The appellant commenced judicial review proceedings in the High Court against the Commissioner of Inland Revenue ("the Commissioner") on 15 October 2010. He claimed he was entitled to a review of a decision by the Commissioner not to assess him for income that the Commissioner says he did not receive.

Rather than filing a statement of the defence, the Commissioner applied in November 2010 to have proceedings struck out.

On 8 August 2011, the appellant filed an amended statement of claim. No further applications were made by the Commissioner and the matter was heard before an Associate Judge on 3 November 2011.

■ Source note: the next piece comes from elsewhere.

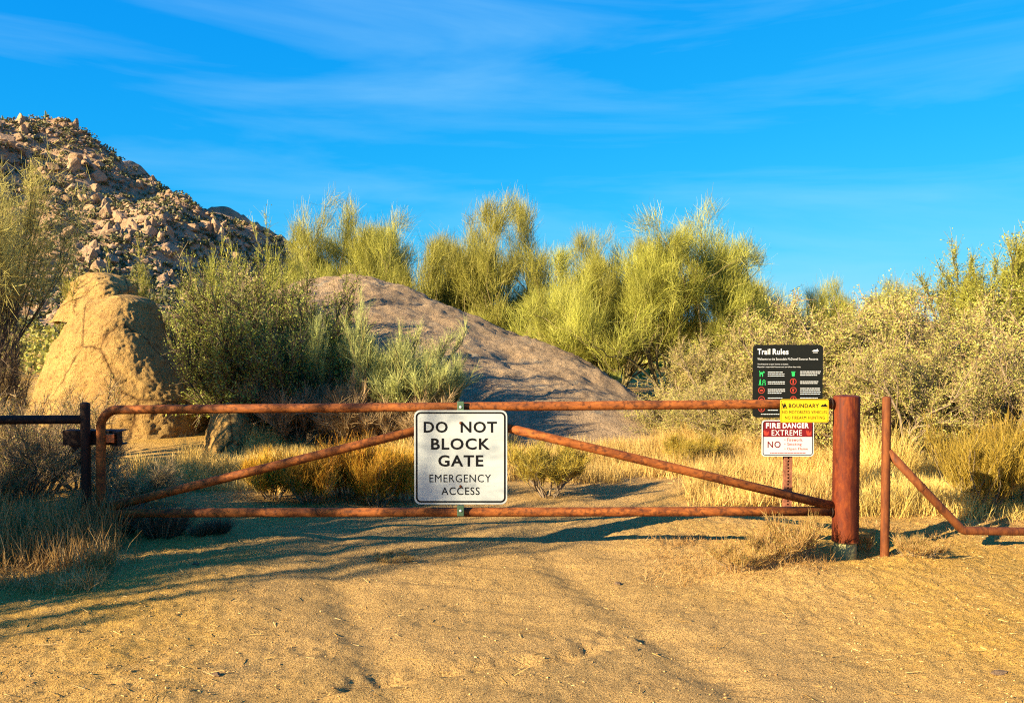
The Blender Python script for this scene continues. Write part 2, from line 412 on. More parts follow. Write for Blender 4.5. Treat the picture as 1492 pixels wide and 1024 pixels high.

The appellant argued the following with regard to the amended statement of claim:

  • He is a trustee of a trust named "the 1977-Year Diversion of Kawau Stream Trust" ("the trust") and that for the purposes of income tax legislation, he, as a trustee, is an "associated person" of a "holder" of a "financial arrangement" for the "disposition" of land and therefore, must file returns in respect of accrued income (alleged $8,790,852.46) as is due to the trustee.
  • His Notice of Proposed Adjustment ("NOPA") (which proposed to adjust the income of the trust by $7,677,702.90) was not rejected by a Notice of Response ("NOR") within two months and therefore, the Commissioner was deemed to have accepted the NOPA.
  • The Commissioner's decision to decline to take any further action regarding the NOPA is itself a "disputable decision".

The Associate Judge considered the arguments raised by the appellant. However, he ultimately struck out his pleading because:

  • it was not reasonably arguable that a statement made in a letter from the Commissioner to the appellant was a disputable decision; and
  • the pleading was mischievous, frivolous, vexatious and an abuse of the process of the Court.

Decision

Peters J was satisfied that the Associate Judge was correct to strike out the pleading in the basis that it was frivolous, vexatious or otherwise an abuse of process.

When looking at the appellant's second ground of review, Peters J held that although there is a real controversy, the Court may have regard to wider considerations and held that the Associate Judge correctly exercised this consideration. Further, her Honour was satisfied (after reviewing the Commissioner's bundle of authorities) that the Court's previous findings were as the Associate Judge described them.

When considering the appellant's additional grounds for consideration, Peters J held:

  • the Associate Judge made his statements based on the authorities which were made available to him (as well as knowledge from previous proceedings) therefore there was no error in judgement;
  • on an application to strike out, the Court tends to proceed on the basis that the matters alleged in the statement of claim will be established, unless it is plain that they cannot be correct;
  • it was for the Judge to receive such authorities as he saw fit;
  • there was no contradiction or relevancy to the issues which arise on an application for review;
  • the Associate Judge was aware and considered the amended statement of claim as he referred to it in his decision; and
  • it was clear that the Associate Judge was striking out the statement of claim under rule 15.1 as mischievous, frivolous, vexatious and an abuse of Court process.

After the above findings, Peters J accordingly dismissed the appellant's application for review.